Cancelling January's fuel duty rise will not help solve transport poverty, says Sustrans

‘Use fuel duty rise to invest in safe cycling routes’

The government has already postponed it once, but Sustrans is urging Westminster to resist delaying a rise in fuel duty again next January.

Petrol prices were due to rise three pence this summer, but Chancellor George Osbourne postponed that until the start of next year. Now motoring groups are lobbying for the rise to be cancelled entirely.

According to the charity Locked Out, 35 million people in England are facing the prospect of debt just from getting around. The Department of Transport’s own 2011 Travel Survey found that over a quarter of British families are already without a car.

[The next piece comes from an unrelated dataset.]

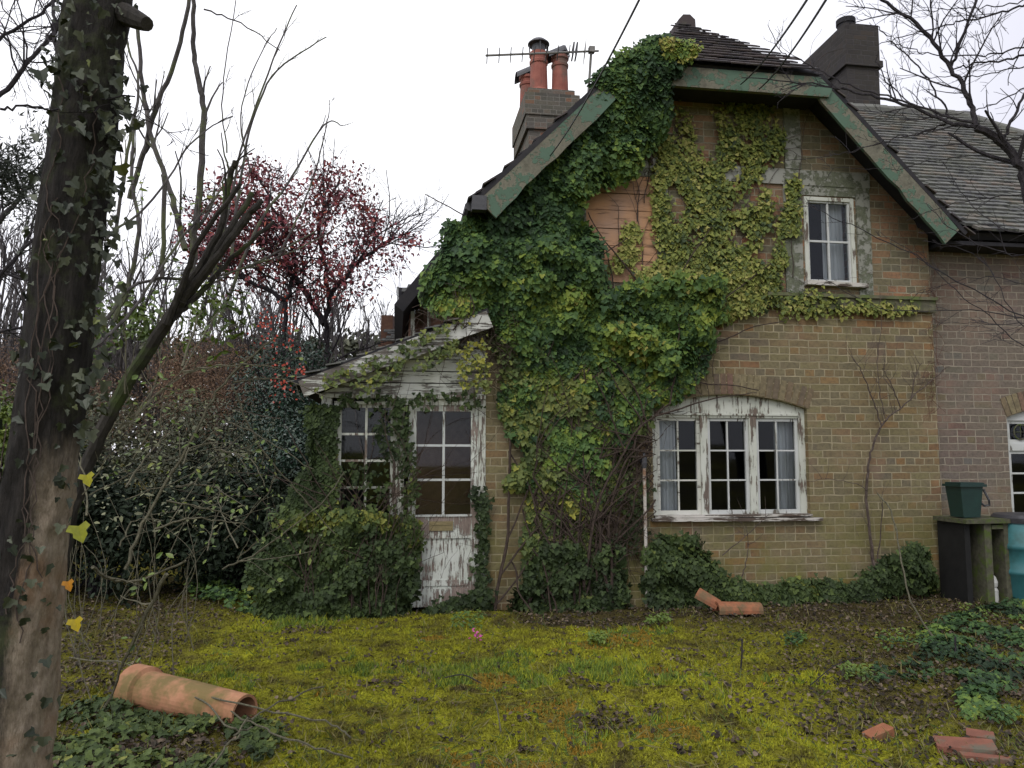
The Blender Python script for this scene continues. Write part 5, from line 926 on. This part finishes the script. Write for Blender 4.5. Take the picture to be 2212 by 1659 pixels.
# sticks
for x, y, L_, lab in ((1600, 1450, .22, 'short dark stick upright in the lawn right of centre'), (2062, 1430, .18, 'thin dark stick by the ground ivy at right'), (2078, 1290, .35, 'pale upright stake in front of the mossy stand')):
    p = G(x, y); q = MB(); q.tube([p, p + (.012, 0, L_ * .5), p + (.02, .01, L_)], .006, 5); q.build('stick', M['twig'] if L_ < .3 else M['twig_green'], base=p, label=lab, category='stick', group='sticks in the lawn')
for x, y, x2, y2, lab, m_ in ((960, 1464, 1040, 1476, 'thin dark twig lying on the moss left of centre', 'twig'), (1065, 1505, 1082, 1580, 'pale bent grass stalk on the moss', 'twig_green'), (1860, 1420, 1750, 1480, 'long thin twig across the litter at right', 'twig')):
    a_, b_ = G(x, y, .05), G(x2, y2, .05); q = MB(); q.tube(curve([a_, (a_ + b_) / 2 + (0, .02, .03), b_], 5), .004, 5); q.build('twig', M[m_], base=a_, label=lab, category='twig', group='sticks in the lawn')
fl = thing('pink_flower', 'small pink cyclamen flower in the moss below the door', 'flower', G(1030, 1372)); q = MB(); p = G(1030, 1372, .05)
n = 22; q.leaves(np.repeat([p], n, 0) + rng.normal(0, .022, (n, 3)), rng.normal(0, .8, (n, 3)) + (0, -.6, .5), rng.normal(0, .9, (n, 3)) + (0, 0, .4), .028, .5, 'oval'); q.build('petal', M['pink'], fl)
q = MB(); q.tube([p + (0, 0, -.06), p], .004, 4); q.build('stem', M['twig_green'], fl)
# ------------------------------------------------------------------ background
def WB(x, y, Y): return W(x, y, Y)
tips = []; rb = thing('red_leaved_tree', 'small tree with sparse crimson leaves left of the chimneys', 'tree', (-5.0, 13.5, 0)); tr = MB(); bb = MB()
def gl(x0, pts, r): 
    Q = curve([W(x, y, Y) for x, y, Y in pts], 6, .02); tr.tube(Q, np.linspace(r, r * .35, len(Q)), 7, .5); return Q
L1 = [gl(0, [(705, 1120, 13.5), (705, 760, 13.5), (708, 650, 13.5), (700, 560, 13.3), (690, 480, 13.0), (740, 380, 13)], .055), gl(0, [(612, 1120, 13.2), (612, 780, 13.2), (620, 650, 13.2), (640, 560, 13.0), (600, 470, 12.8), (560, 380, 12.6)], .05), gl(0, [(700, 700, 13.5), (640, 600, 13.6), (560, 520, 13.6), (470, 440, 13.5)], .06), gl(0, [(710, 640, 13.5), (780, 560, 13.8), (840, 520, 14), (880, 500, 14)], .05), gl(0, [(620, 650, 13.2), (520, 600, 13), (430, 560, 13)], .045)]
for Q in L1: shoots(bb, Q, .04, 15, 1.7, 3, tips, .75, .12, .14, 6, .0045)
tr.build('trunk', M['twig'], rb); bb.build('branch', M['twig'], rb)
tp = np.array(tips); tp = tp[rng.permutation(len(tp))[:5200]]; poly = [(400, 500), (440, 400), (560, 345), (640, 395), (720, 350), (790, 370), (800, 440), (830, 470), (905, 505), (900, 530), (840, 590), (800, 640), (700, 660), (560, 640), (420, 600)]
rx = 1106 + FPX * (tp[:, 0] / (tp[:, 1] * math.cos(PITCH) + (tp[:, 2] - CAMH) * math.sin(PITCH))); ry_ = 829.5 - FPX * ((tp[:, 2] - CAMH) * math.cos(PITCH) - tp[:, 1] * math.sin(PITCH)) / (tp[:, 1] * math.cos(PITCH) + (tp[:, 2] - CAMH) * math.sin(PITCH))
tp = tp[inpoly(rx, ry_, poly)]
x, y = samp(poly, 4600); kk = fbm(x, y, .02, 91) > .40; x, y = x[kk], y[kk]; extra = W(x, y, 1) ; Yd = rng.uniform(12.3, 14.6, len(x)); extra = np.array([W(a_, b_, c_) for a_, b_, c_ in zip(x, y, Yd)])
allp = np.concatenate([np.repeat(tp, 3, 0), extra]); n = len(allp); P = allp + rng.normal(0, .10, (n, 3)); b = MB()
b.leaves(P, rng.normal(0, 1, (n, 3)), rng.normal(0, 1, (n, 3)) + (0, 0, -.5), rng.uniform(.05, .095, n), np.clip(rng.normal(.5, .28, n), 0, 1), 'oval'); b.build('foliage', M['red'], rb)
b = MB()
for e_ in extra[::9]: d = rng.normal(0, .25, 3); b.tube([e_ - d, e_, e_ + d * .7 + (0, 0, .1)], .004, 3, .5, cap=False)
b.build('twig', M['twig'], rb)
bt_specs = [(-13.5, 20, 6.3, .10, 5), (-11.2, 22, 6.6, .11, 6), (-9.6, 18, 5.0, .08, 4), (-8.0, 24, 6.4, .10, 6), (-15.5, 24, 7.4, .12, 6), (-6.2, 26, 5.6, .09, 4), (-12.4, 17, 5.0, .08, 5), (-10.6, 28, 7.2, .1, 5), (-4.0, 30, 5.4, .09, 5), (-17, 30, 8, .12, 5)]
bt_specs += [(-4.9, 19, 5.6, .07, 7), (-3.6, 20.5, 5.2, .07, 7), (-5.9, 17.5, 5.4, .07, 7), (-5.2, 16.5, 4.8, .07, 7), (-6.8, 15.5, 5.2, .07, 7), (-8.4, 15.8, 5.6, .07, 8), (-10.2, 15.5, 5.8, .07, 8), (-11.8, 16, 5.6, .07, 8), (-3.9, 18, 4.9, .07, 6)]
labs = ['bare grey tree far left, seen beside the trunk', 'bare tree between the big trunk and the grey shoots', 'short bare tree behind the grey shoots', 'bare tree showing through the red leaves at left', 'tallest bare tree at the left edge', 'slim bare tree low behind the red-leaved tree', 'short twiggy tree beyond the lime leaves at left', 'distant bare tree behind the cut-back limbs', 'distant thin tree beside the far chimney', 'farthest bare tree at the left edge', 'bare twiggy tree right behind the red tree trunks', 'small bare tree just left of the far white-edged gable', 'many-stemmed bare tree behind the left half of the red leaves', 'twiggy grey thicket tree under the red leaves', 'many-stemmed bare tree left of the red-leaved trunks', 'many-stemmed bare tree behind the leaning sawn limbs', 'dense twiggy tree right of the big trunk', 'dense twiggy tree seen left of the big trunk', 'low twiggy tree left of the far outbuilding']
for (x, y, h, r, f), lb in zip(bt_specs, labs): tree('bare_tree', lb, (x, y, 0), h, r, 11 if f < 7 else 9, 3, M['far_twig'], 'bare trees behind the garden', 'bare tree', .38, .55, .35, (rng.normal(0, .05), 0), .007, None, 2 if f < 7 else 5)
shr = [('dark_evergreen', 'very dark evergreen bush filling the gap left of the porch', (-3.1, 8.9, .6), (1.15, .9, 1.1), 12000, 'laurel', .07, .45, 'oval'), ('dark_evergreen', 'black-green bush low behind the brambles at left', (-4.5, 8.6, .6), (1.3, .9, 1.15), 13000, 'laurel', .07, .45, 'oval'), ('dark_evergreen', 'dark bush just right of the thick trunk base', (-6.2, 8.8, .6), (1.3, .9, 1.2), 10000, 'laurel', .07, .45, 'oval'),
    ('grey_green_hedge', 'grey-green fine-leaved hedge behind the dark bushes', (-4.1, 10.9, 1.25), (1.5, .9, 1.4), 15000, 'hedge', .05, .42, 'oval'), ('grey_green_hedge', 'grey-green hedge part further left behind the brambles', (-6.6, 11, 1.5), (1.8, .9, 1.9), 17000, 'hedge', .05, .40, 'oval'), ('holly_bush', 'dark glossy holly with red berries below the red-leaved tree', (-3.45, 12.4, 2.0), (1.1, .8, 1.8), 13000, 'holly', .06, .5, 'oval'), ('holly_bush', 'dark holly leaning on the porch roof eave', (-2.9, 10.4, 1.2), (.8, .7, 1.5), 7000, 'holly', .055, .5, 'oval'),
    ('brown_thicket', 'rust-brown bracken-like thicket left of the holly', (-5.3, 13.8, 2.4), (1.5, .9, 2.1), 24000, 'bracken', .06, .5, 'thin'), ('brown_thicket', 'brown dry thicket low behind the cut-back limbs', (-8.0, 13.2, 2.2), (1.9, .9, 2.2), 20000, 'bracken', .06, .45, 'thin'), ('bright_shrub', 'bright yellow-green leafy shrub left of the big trunk', (-5.15, 7.7, 1.5), (.8, .6, 1.2), 4500, 'bright', .065, .5, 'oval'), ('grey_green_hedge', 'tall grey-green hedge far left', (-10.4, 12, 1.6), (2.3, 1.0, 2.2), 15000, 'hedge', .06, .35, 'oval'),
    ('leafy_sapling', 'green leafy sapling right beside the thick trunk', (-2.05, 4.6, 2.3), (.62, .4, .45), 620, 'bright', .05, .45, 'oval')]
for i, (nm, lb, c, R, n, mt, sz, tn, shp) in enumerate(shr): shrub(nm, lb, c, R, n, mt, sz, tn, shp, cat='bush' if 'hedge' not in nm else 'hedge', K=12 if n < 1000 else 34, clr=.34 if n > 1000 else .3)
b = MB(); P = np.concatenate([np.array([W(rng.normal(cx0, 14), rng.normal(cy0, 28), 11.5 + rng.random() * .2) for _ in range(k)]) for cx0, cy0, k in ((575, 710, 40), (622, 705, 40), (605, 830, 34), (640, 815, 26))]); n = len(P)
b.leaves(P, rng.normal(0, .3, (n, 3)) + (0, -1, 0), rng.normal(0, 1, (n, 3)), .042, rng.random(n), 'round'); b.build('holly_berries', M['berry'], base=P.mean(0), label='bright red berry clusters among the dark holly', category='berries', kind='stuff')
# distant treeline
fw = MB(); n = 80000; X = rng.uniform(-60, 60, n); hh = 6.0 + 4.0 * fbm(X, 0 * X, .12, 5); Z = rng.random(n) ** .8 * hh; Y = 44 + rng.uniform(0, 4, n)
fw.leaves(np.stack([X, Y, Z], -1), rng.normal(0, 1, (n, 3)) + (0, -.6, .2), rng.normal(0, 1, (n, 3)), rng.uniform(.35, .65, n), rng.random(n) * .6, 'oval'); fw.build('distant_wood', M['hedge'], base=(0, 44, 0), kind='stuff', label='far dull green line of trees beyond the garden', category='wood')
# far buildings between the red tree and the gable
fb = thing('far_cottage', 'narrow mossy tiled gable with white bargeboard beyond the porch roof', 'building', W(860, 900, 14.0) * (1, 1, 0)); Y0 = 14.0
def X(x): return float(W(x, 985, Y0)[0])
def Z(y): return float(W(1000, y, Y0)[2])
q = MB(); q.box(X(852), X(1000), Y0 + .1, Y0 + 5, 0, Z(690)); q.build('wall', M['tilehung'], fb)
q = MB(); quad(q, [(X(836), Y0 + .9, Z(598)), (X(1000), Y0 + .9, Z(598)), (X(1000), Y0, Z(700)), (X(856), Y0, Z(700))], .08); ro = q.build('roof', M['under'], fb)
q = MB(); tiles(q, (X(850), Y0 - .03, Z(700)), (1, 0, 0), (0, .9, Z(598) - Z(700)), 1.4, 1.25, lambda u, v: u > -.02, .13, .2, .02, .02); q.build('tiling', M['tile'], ro)
q = MB(); q.add([(X(836), Y0 + .85, Z(598)), (X(840), Y0 + .85, Z(598)), (X(859), Y0 - .05, Z(700)), (X(855), Y0 - .05, Z(706)), (X(836), Y0 + .9, Z(598)), (X(840), Y0 + .9, Z(598)), (X(859), Y0, Z(700)), (X(855), Y0, Z(706))], np.array([(0, 3, 2, 1), (4, 5, 6, 7), (0, 1, 5, 4), (1, 2, 6, 5), (2, 3, 7, 6), (3, 0, 4, 7)])); q.build('bargeboard', M['white_fresh'], fb)
q = MB(); q.box(X(857), X(875), Y0 + .0, Y0 + .09, Z(735), Z(698)); q.build('window', M['white_fresh'], fb)
fs = thing('far_outbuilding', 'small red-brown tile-hung outbuilding just left of the far white-edged gable', 'building', W(825, 900, 14.3) * (1, 1, 0))
q = MB(); q.box(X(806), X(833), Y0 + .6, Y0 + 1.1, Z(760), Z(668)); q.box(X(803), X(835), Y0 + .5, Y0 + 2, 0, Z(735)); q.build('wall', M['tilehung'], fs)
q = MB(); tiles(q, (X(815), Y0 + .2, Z(735)), (1, 0, 0), (0, .4, .35), .45, .34, lambda u, v: True, .08, .16, .02, .02); q.build('roof', M['tile'], fs)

Sustrans said that by sticking with the petrol tax increase the money could then be used to invest in transport investment that will benefit everyone.

Joe Williams, Policy Advisor for the charity Sustrans, said, “The cost of car ownership, increasing public transport fares and a lack of safe walking and cycling routes has already ensured that millions of households are trapped in transport poverty.

“We cannot pretend that relying on universal car ownership to allow people to access jobs, schools and healthcare is feasible given that the cost of petrol will continue to rise in the long-term irrespective of fuel duty levels.

“Fuel duty rises must continue in order to help Britain recover economically and fund a transport system that enables everyone to get around, including investment in reliable and affordable public transport and the provision of safe walking and cycling routes.”

Previous anecdotal evidence has found that ‘petrol pump crises‘ have seen a rise in bike riding. In the warmer weather, at least.